Tuesday, February 1, 2011

On bush time

I'm not quite sore this morning, which means I almost worked hard enough yesterday. Hard enough for muscles to feel pleasantly used, though, and for a massive old fire-killed cedar snag to be stacked in the woodshed, blended with a smaller, sweetly-cured dead spruce.

Our return to the bush was too sudden and late in the season to allow for anything really resembling preparation. Now the hastily assembled woodpile has been pretty much taken apart. We've been promised a late winter buried in snow and gripped by savage cold. So far we've just got the snow, but February lies ahead. So for the past few days it's been wood. Yesterday's haul took me four hours with a lot of help from Tammy and a little help from Fats. Fats is our youngest kid, Kelty. Fourteen and fat as a toothpick.

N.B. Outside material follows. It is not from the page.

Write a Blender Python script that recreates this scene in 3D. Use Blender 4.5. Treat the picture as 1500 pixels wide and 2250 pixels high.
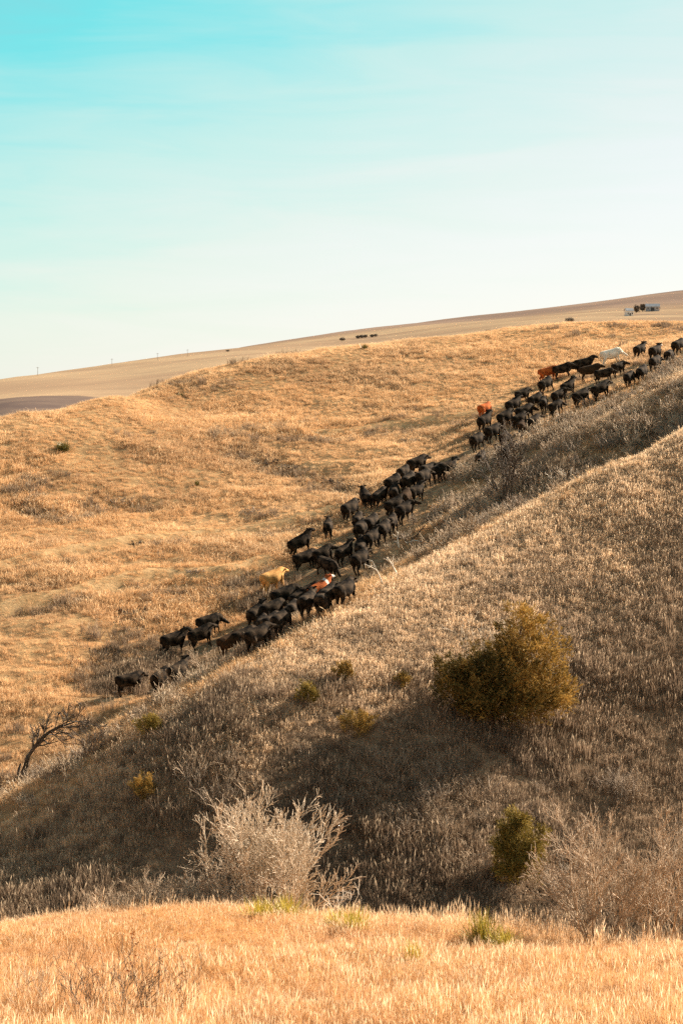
import bpy, bmesh, math, random
import numpy as np
from mathutils import Vector, Matrix, Quaternion

for _o in list(bpy.data.objects):
    bpy.data.objects.remove(_o)
scene = bpy.context.scene
COL = scene.collection
R = math.radians

# ------------------------------------------------------------------ camera
F_PX = 4253.0                       # focal length in pixels of the 1500 px wide photograph
PITCH = math.atan(275.0 / F_PX)     # the lens looks slightly downhill
cam_d = bpy.data.cameras.new('camera')
cam_d.sensor_fit = 'HORIZONTAL'
cam_d.sensor_width = 36.0
cam_d.lens = 36.0 * F_PX / 1500.0
cam_d.clip_start = 0.5
cam_d.clip_end = 30000.0
cam = bpy.data.objects.new('camera', cam_d)
cam.location = (0, 0, 0)
cam.rotation_euler = (math.pi / 2 - PITCH, 0, 0)
COL.objects.link(cam)
scene.camera = cam

# ------------------------------------------------------------------ sun, sky, exposure
SUN = Vector((0.68, 0.54, 0.45)).normalized()
sun_d = bpy.data.lights.new('sun', 'SUN')
sun_d.energy = 5.0
sun_d.angle = R(0.5)
sun_d.color = (1.0, 0.87, 0.70)
sun = bpy.data.objects.new('sun', sun_d)
sun.rotation_euler = (-SUN).to_track_quat('-Z', 'Y').to_euler()
sun.location = (60, 40, 60)
COL.objects.link(sun)

world = bpy.data.worlds.new('World')
scene.world = world
world.use_nodes = True
wt = world.node_tree
wt.nodes.clear()
def wn(t, **k):
    n = wt.nodes.new(t)
    for a, b in k.items():
        setattr(n, a, b)
    return n
w_out = wn('ShaderNodeOutputWorld')
w_bg = wn('ShaderNodeBackground')
w_sky = wn('ShaderNodeTexSky', sky_type='NISHITA', sun_disc=False)
w_sky.sun_elevation = math.asin(SUN.z)
w_sky.sun_rotation = math.atan2(SUN.x, SUN.y)
w_sky.altitude = 600.0
w_sky.air_density = 1.0
w_sky.dust_density = 0.6
w_sky.ozone_density = 1.0
SKY_STRENGTH = 0.10
w_bg.inputs['Strength'].default_value = SKY_STRENGTH
# thin veil of high cloud that thickens towards the horizon, with faint streaks
w_tc = wn('ShaderNodeTexCoord')
w_sep = wn('ShaderNodeSeparateXYZ')
wt.links.new(w_tc.outputs['Generated'], w_sep.inputs[0])
w_map = wn('ShaderNodeMapping')
w_map.inputs['Scale'].default_value = (3.2, 3.2, 26.0)
w_map.inputs['Rotation'].default_value = (0, R(8), 0)
wt.links.new(w_tc.outputs['Generated'], w_map.inputs[0])
w_noise = wn('ShaderNodeTexNoise')
w_noise.inputs['Scale'].default_value = 2.4
w_noise.inputs['Detail'].default_value = 6.0
w_noise.inputs['Roughness'].default_value = 0.55
w_noise.inputs['Distortion'].default_value = 0.6
wt.links.new(w_map.outputs[0], w_noise.inputs['Vector'])
def wmath(op, a, b=None, clamp=False):
    n = wn('ShaderNodeMath', operation=op, use_clamp=clamp)
    for i, v in enumerate((a, b)):
        if v is None:
            continue
        if isinstance(v, (int, float)):
            n.inputs[i].default_value = v
        else:
            wt.links.new(v, n.inputs[i])
    return n.outputs[0]
# height above the horizon, shifted by the cloud noise and a little lower on the sun's side
w_h = wmath('ADD', w_sep.outputs['Z'], wmath('MULTIPLY', wmath('SUBTRACT', w_noise.outputs['Fac'], 0.5), 0.10))
w_h = wmath('SUBTRACT', w_h, wmath('MULTIPLY', w_sep.outputs['X'], 0.34))
w_ramp = wn('ShaderNodeValToRGB')
wt.links.new(w_h, w_ramp.inputs[0])
cr = w_ramp.color_ramp
SKY_STOPS = [(0.0, (1.00, 0.985, 0.965)), (0.035, (0.97, 0.98, 0.95)), (0.085, (0.87, 0.965, 0.885)),
             (0.15, (0.62, 0.95, 0.855)), (0.235, (0.14, 0.88, 0.87)), (0.34, (0.32, 0.62, 0.66)), (0.60, (0.40, 0.46, 0.48))]  # overhead stops, out of view, brightened as fill for the shadows
while len(cr.elements) < len(SKY_STOPS):
    cr.elements.new(0.5)
for e, (p, c) in zip(cr.elements, SKY_STOPS):
    e.position = p
    e.color = (*c, 1)
w_veil = wn('ShaderNodeMix', data_type='RGBA', blend_type='MULTIPLY')
w_veil.inputs[0].default_value = 0.0
w_mix = wn('ShaderNodeMix', data_type='RGBA')
w_mix.inputs[0].default_value = 0.92          # how much of the Nishita sky the veil covers
w_scale = wn('ShaderNodeVectorMath', operation='SCALE')
w_scale.inputs['Scale'].default_value = 2.1
wt.links.new(w_ramp.outputs[0], w_scale.inputs[0])
wt.links.new(w_sky.outputs[0], w_mix.inputs[6])
wt.links.new(w_scale.outputs[0], w_mix.inputs[7])
wt.links.new(w_mix.outputs[2], w_bg.inputs['Color'])
wt.links.new(w_bg.outputs[0], w_out.inputs['Surface'])

vs = scene.view_settings
vs.view_transform = 'Standard'
vs.look = 'None'
vs.exposure = 1.92
vs.gamma = 1.0
vs.use_curve_mapping = False
scene.render.engine = 'CYCLES'
scene.cycles.use_denoising = False
scene.cycles.max_bounces = 4
scene.cycles.diffuse_bounces = 2
scene.cycles.transmission_bounces = 2
scene.cycles.transparent_max_bounces = 4
scene.cycles.sample_clamp_indirect = 4.0
scene.cycles.pixel_filter_type = 'BLACKMAN_HARRIS'

# ------------------------------------------------------------------ the lie of the land
def ray(px, py):
    vx, vz = (px - 750.0) / F_PX, (1125.0 - py) / F_PX
    c, s = math.cos(PITCH), math.sin(PITCH)
    return Vector((vx, c + vz * s, -s + vz * c))

def pt(px, py, Y):
    r = ray(px, py)
    return r * (Y / r.y)

class Spline:
    """thin plate spline through scattered points"""
    def __init__(self, pts, vals, scale, lam=1e-3):
        self.s = scale
        P = np.asarray(pts, float) / scale
        n = len(P)
        A = np.zeros((n + 3, n + 3))
        A[:n, :n] = self.k(P, P) + lam * np.eye(n)
        A[:n, n] = 1; A[:n, n + 1:] = P
        A[n, :n] = 1; A[n + 1:, :n] = P.T
        b = np.zeros(n + 3); b[:n] = vals
        self.w = np.linalg.solve(A, b)
        self.P = P
    @staticmethod
    def k(a, b):
        d2 = ((a[:, None, :] - b[None, :, :]) ** 2).sum(-1)
        return 0.5 * d2 * np.log(d2 + 1e-12)
    def __call__(self, x, y):
        x = np.asarray(x, float); sh = x.shape
        q = np.stack([x.ravel(), np.asarray(y, float).ravel()], 1) / self.s
        out = np.empty(len(q)); n = len(self.P)
        for i in range(0, len(q), 20000):
            c = q[i:i + 20000]
            out[i:i + 20000] = self.k(c, self.P) @ self.w[:n] + self.w[n] + c @ self.w[n + 1:]
        return out.reshape(sh)

CREST = [(0, 1780, 79), (150, 1690, 81.5), (300, 1590, 84), (520, 1470, 88), (750, 1335, 94), (960, 1218, 99), (1200, 1090, 104),
         (1350, 1005, 107), (1500, 935, 110)]
NEAR = [  # photo column, photo row, distance: what the photograph shows of the ground
    # grassy knoll in front
    (0, 2250, 29), (750, 2250, 30), (1500, 2250, 28), (750, 2400, 25), (0, 2400, 24), (1500, 2400, 24),
    (0, 2140, 34), (750, 2120, 36), (1500, 2170, 32),
    (0, 2048, 40), (300, 2020, 43), (560, 2024, 44), (850, 2033, 43), (1050, 2062, 40), (1280, 2090, 38), (1500, 2112, 36),
    # draw behind it, where the cattle walk
    (0, 1760, 92), (100, 1690, 97), (290, 1520, 108), (300, 1580, 101), (500, 1440, 112), (600, 1380, 116), (720, 1290, 122),
    (720, 1230, 126), (760, 1320, 115), (830, 1090, 139), (965, 1205, 120), (950, 1040, 146), (1080, 960, 155), (1200, 880, 163),
    (1450, 790, 174), (1500, 765, 178), (1100, 1080, 130), (1330, 920, 140),
    # spur on the right
    (1500, 822, 130), (1480, 905, 123.5), (1300, 945, 124), (1330, 985, 120.0), (1250, 1030, 117.5), (1140, 1065, 120),
    # golden hill beyond
    (0, 1500, 107), (0, 1200, 131), (0, 1000, 153), (0, 925, 163), (250, 1350, 118), (400, 1300, 123), (400, 1100, 146), (250, 872, 173),
    (400, 900, 174), (420, 822, 185), (600, 785, 192), (650, 1150, 137), (800, 1000, 155), (800, 850, 180), (800, 760, 198),
    (1000, 735, 203), (1000, 850, 176), (1200, 800, 182), (1180, 714, 204), (1300, 708, 205), (1500, 711, 206), (1400, 740, 192),
] + CREST
CREST_LOW = [1.95, 1.5, 0.95, 0.55, 0.45, 0.42, 0.42, 0.42, 0.42]     # the grass on it makes up the rest
np_ = [pt(*c) for c in NEAR[:-len(CREST)]] + [pt(*c) - Vector((0, 0, CREST_LOW[i])) for i, c in enumerate(CREST)]
xy = [(p.x, p.y) for p in np_]; zz = [p.z for p in np_]
HIDDEN = [  # what lies out of sight: x, y, z
    (0, 0, -1.7), (-12, 0, -1.8), (12, 0, -1.6), (0, -12, 1.0), (0, 12, -5.2), (-12, 14, -5.8), (12, 14, -5.2), (30, 20, -6), (-30, 20, -8),
    (-14, 56, -19.2), (-5, 58, -19.6), (4, 58, -19.9), (12, 54, -19.4), (22, 52, -18.6), (-26, 54, -18), (-26, 66, -19),
   (20.5, 112.6, -4.2), (15.5, 110.5, -6.0), (-30, 92, -20), (-32, 120, -14.5), (-40, 150, -8), (-42, 175, -7.0),
    (34, 130, 2.4), (38, 160, 4.0), (44, 180, 6.0), (46, 205, 6.8),
    (-31, 174, -5.6), (-25, 186, -3.4), (-20, 196, -2.2), (-36, 190, -8.5), (-12, 205, 0.4),
    (-36, 230, -12), (-10, 235, -6), (10, 235, -2), (40, 235, 1),
]
for x, y, z in HIDDEN:
    xy.append((x, y)); zz.append(z)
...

If four hours sounds like a long time to haul home the bucked-up bounty of two logs then you, like me, live close to your wood. A normal, practical rural dude would have done it without help in less than half the time. Except that a normal, practical rural dude would never have allowed such a situation to develop in the first place. Only a fuckin' retard would.

Oh well. There I go again.

Actually, I could have done it that quick as well, and I usually do. By being practical and using my truck to haul the wood. The normal practice. Actually it's an infestation of those dudes that partly inspired my decision to be ridiculously slow. Cause logging is especially busy on our little road this winter. Some years there's nothing, some years a bit. Right now there are four trucks running, seems like four loads a day each. Empty, loaded that's 32 times a day the whole damn slippery little strip of twisty gravel is pretty much blocked by towering tons of truck and trees coming at you fast and without a lot of regard for anyone so unbusinesslike as to not even be calling his kilometres. Did I mention the highways department took over this former forest service road 30 years ago?

I've only had to burrow into a snowbank twice so far this year, though. And who likes a boring drive?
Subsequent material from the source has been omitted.